Are all finite strings over some infinite alphabet countable?

Question

Over some infinite alphabet $\Sigma$, can we state that the set of all possible finite strings is countable?

Answer 1

If the alphabet is uncountable then the set of all possible finite strings is uncountable. If you allow infinite length strings then by the diagonalization argument the set is also uncountable.

Assume the alphabet is countable and strings have finite length. Let's assign to each alphabet symbol a natural number, i.e., each symbol corresponds to a natural number and denote a string by a sequence of numbers. For example, if $a$ corresponds to $2$, $b$ to $5$, and $c$ to $11$ then $aabcb$ would be denoted by $2 \ 2 \ 5 \ 11 \ 5$ (I separate them by a single space to avoid confusion). We will prove that the set of all strings is countable.

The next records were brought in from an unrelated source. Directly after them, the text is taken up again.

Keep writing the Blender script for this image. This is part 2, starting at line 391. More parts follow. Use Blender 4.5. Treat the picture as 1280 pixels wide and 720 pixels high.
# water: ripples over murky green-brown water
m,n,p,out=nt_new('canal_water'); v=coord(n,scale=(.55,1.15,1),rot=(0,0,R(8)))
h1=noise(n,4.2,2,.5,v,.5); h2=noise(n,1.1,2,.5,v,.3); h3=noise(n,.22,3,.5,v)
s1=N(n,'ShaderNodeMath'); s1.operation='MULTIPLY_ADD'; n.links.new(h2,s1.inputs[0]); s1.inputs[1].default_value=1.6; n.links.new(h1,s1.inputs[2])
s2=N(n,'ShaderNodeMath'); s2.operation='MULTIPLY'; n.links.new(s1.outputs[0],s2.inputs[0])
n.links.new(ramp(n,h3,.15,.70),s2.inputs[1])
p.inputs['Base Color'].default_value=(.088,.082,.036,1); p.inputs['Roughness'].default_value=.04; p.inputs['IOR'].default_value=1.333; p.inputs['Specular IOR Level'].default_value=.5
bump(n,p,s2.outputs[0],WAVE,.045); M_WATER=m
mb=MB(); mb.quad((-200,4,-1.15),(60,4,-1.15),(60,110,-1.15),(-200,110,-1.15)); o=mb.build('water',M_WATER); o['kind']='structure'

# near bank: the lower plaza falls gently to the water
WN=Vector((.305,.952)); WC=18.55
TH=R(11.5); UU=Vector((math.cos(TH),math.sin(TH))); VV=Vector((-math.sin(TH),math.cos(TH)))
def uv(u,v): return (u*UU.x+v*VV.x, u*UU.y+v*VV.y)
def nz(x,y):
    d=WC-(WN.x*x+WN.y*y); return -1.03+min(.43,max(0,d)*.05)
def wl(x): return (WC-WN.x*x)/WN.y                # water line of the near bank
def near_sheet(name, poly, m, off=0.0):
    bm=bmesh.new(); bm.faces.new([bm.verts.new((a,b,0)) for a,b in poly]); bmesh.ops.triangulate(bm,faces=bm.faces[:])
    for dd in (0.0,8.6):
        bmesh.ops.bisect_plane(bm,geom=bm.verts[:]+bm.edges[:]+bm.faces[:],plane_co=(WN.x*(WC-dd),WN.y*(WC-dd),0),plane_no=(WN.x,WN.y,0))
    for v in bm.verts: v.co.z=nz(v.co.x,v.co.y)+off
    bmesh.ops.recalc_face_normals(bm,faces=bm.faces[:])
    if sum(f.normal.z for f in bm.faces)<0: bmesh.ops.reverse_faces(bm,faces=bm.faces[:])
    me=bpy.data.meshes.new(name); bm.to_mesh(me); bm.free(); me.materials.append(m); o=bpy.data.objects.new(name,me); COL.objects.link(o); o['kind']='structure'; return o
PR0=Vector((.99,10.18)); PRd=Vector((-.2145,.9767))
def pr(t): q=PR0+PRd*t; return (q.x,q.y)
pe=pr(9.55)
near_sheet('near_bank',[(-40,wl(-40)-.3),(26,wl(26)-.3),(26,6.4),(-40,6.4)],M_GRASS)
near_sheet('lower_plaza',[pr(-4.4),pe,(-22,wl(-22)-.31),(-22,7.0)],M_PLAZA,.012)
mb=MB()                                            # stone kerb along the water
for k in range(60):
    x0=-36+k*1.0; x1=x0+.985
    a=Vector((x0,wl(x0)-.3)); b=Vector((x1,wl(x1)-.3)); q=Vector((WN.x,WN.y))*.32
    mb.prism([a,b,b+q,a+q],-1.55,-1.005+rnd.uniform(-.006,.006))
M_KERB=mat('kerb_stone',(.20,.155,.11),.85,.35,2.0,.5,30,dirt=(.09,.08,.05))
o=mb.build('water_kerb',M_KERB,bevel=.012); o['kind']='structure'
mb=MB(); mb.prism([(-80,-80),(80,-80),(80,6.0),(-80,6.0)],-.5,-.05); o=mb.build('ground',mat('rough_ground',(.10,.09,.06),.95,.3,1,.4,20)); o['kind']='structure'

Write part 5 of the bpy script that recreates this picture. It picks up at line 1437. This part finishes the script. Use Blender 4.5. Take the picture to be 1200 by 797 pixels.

We group every string of length $n$ whose individual symbols sum to $k$ into the set $C_{n,k}$. For example $000 \in C_{3,0}$, $1192 \in C_{4,13}$, and $1\ 13 \ 3 \ 1 \in C_{4,18}$. For each pair $\langle n,k \rangle$, $C_{n,k}$ is clearly finite and hence is countable. Furthermore, any string $a_1\dots a_n$ does belong to $C_{n,k}$, where $k=a_1+\dots +a_n$ which means every string is included in some set $C_{n,k}$. Since the set of all possible pairs $\langle n,k \rangle$ is countable the union of all possible $C_{n,k}$, i.e, $\bigcup_{\langle n,k \rangle \in N\times N}{C_{n,k}}$ is also countable.

Answer 2

Another way: If $\Sigma=\{\mathbb{a_0, a_1,a_2,...}\}$ is countable, then to show that $\Sigma^*$ is countable we need only produce an injection $f: \Sigma^*\to\mathbb{N}$. But this is easy; e.g., just let $f([\mathbb{a_{i_1},a_{i_2},...,a_{i_n}}])$ be the number whose hexadecimal (or any base $>10$) representation is $\tt{Ai_1Ai_2...Ai_n}$, where $\tt{i_k}$ is the decimal representation of $i_k$. E.g., $f([\mathbb{a_0,a_{12},a_7}]) = \tt{A0A12A7}_{hex}=168432295_{dec}$.